Balancing a budget is going to be a future tightrope act for School District 20.

Balancing a budget is going to be a future tightrope act for School District 20.

The SD20 board is finding the $250,000 needed to balance this school year’s preliminary budget, but more alarming is the 2016-2017 school year projection of an estimated $1.35 million shortfall.

“That $1.3 (million) is going to be a real kick in the ass,” CUPE president Roger Smith told the board at Monday night’s regular meeting in Trail.

He’s hopeful secretary-treasurer Natalie Verigin’s projections are right on the money for the following year (2017-2018), where enrolment numbers are set to stabilize and add ease to budgetary lines.

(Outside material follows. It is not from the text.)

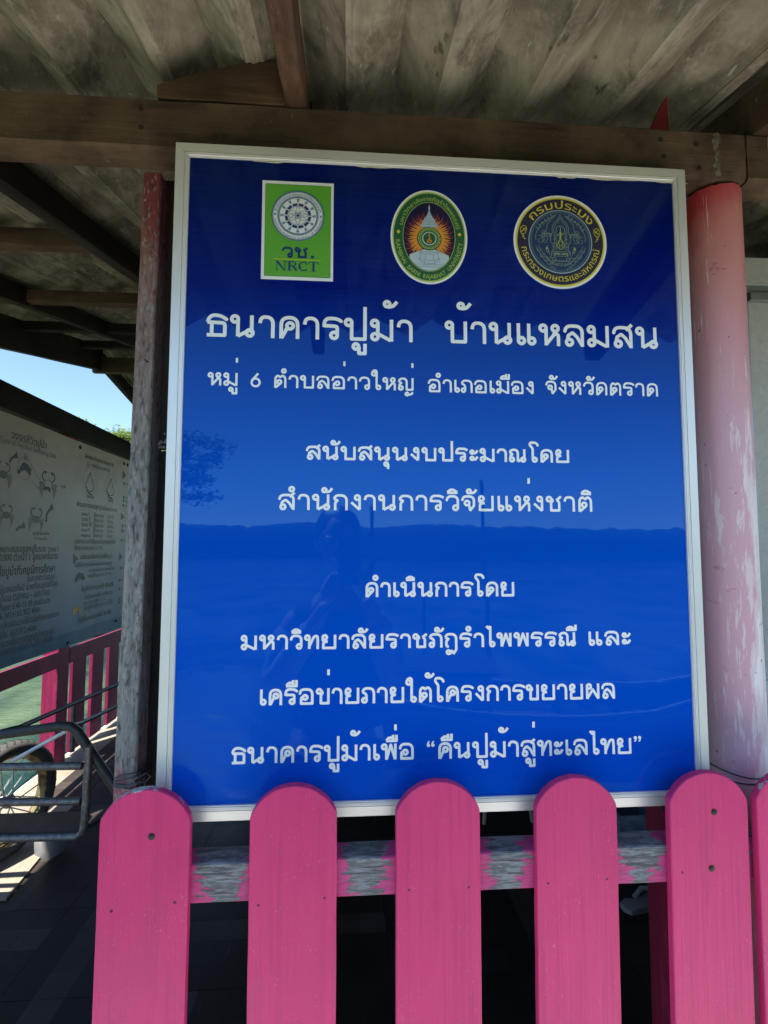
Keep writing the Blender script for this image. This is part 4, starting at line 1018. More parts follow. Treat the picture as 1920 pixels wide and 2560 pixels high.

The board is using $250,000 earmarked for the 2016-2017 budget to balance the current year after recalculating its funding protection supplement, which is based on the previous year’s base funding.

“We had a (special education enrolment) audit and had students that weren’t in compliance so we had to return our money last year,” explained Verigin.

“Overall, we received less money last year so this year our formula, our supplement that we used when we created our preliminary budget, was wrong because we used an estimate from the year before, which was inaccurate.”

There are rules around who gets special education support in terms of students and there is a dollar value attached, explained Darrel Ganzert, board chair.

“They (auditors) looked through our entire system and found that we were letting kids into special ed and receiving funding for them and in the strict definition of the criteria, as they saw it, we were not complying with the rules,” he explained, alluding to some discussion around special education underway.

The board is also looking ahead by using the ministry’s “funding estimator tool” to a year of cuts, if a predicted $1.35 million shortfall pegged for next year comes to fruition.

Ganzert attributes most of this projected deficit to the one-time funding of $250,000 moved to this year’s budget, $500,000 doled out for the funding protection supplement and close to $400,000 of pressure to administrative savings.

“There is a light at the end of the tunnel around declining enrolment,” he said.

“If all projections are correct, we will have steady enrolment starting the 2017/18 year, which means we won’t have to come up with $500,000 a year after that.

“Admin savings is a two-year program,” he added. “It was just out of the blue and came from nowhere, with no rational for it from the government.”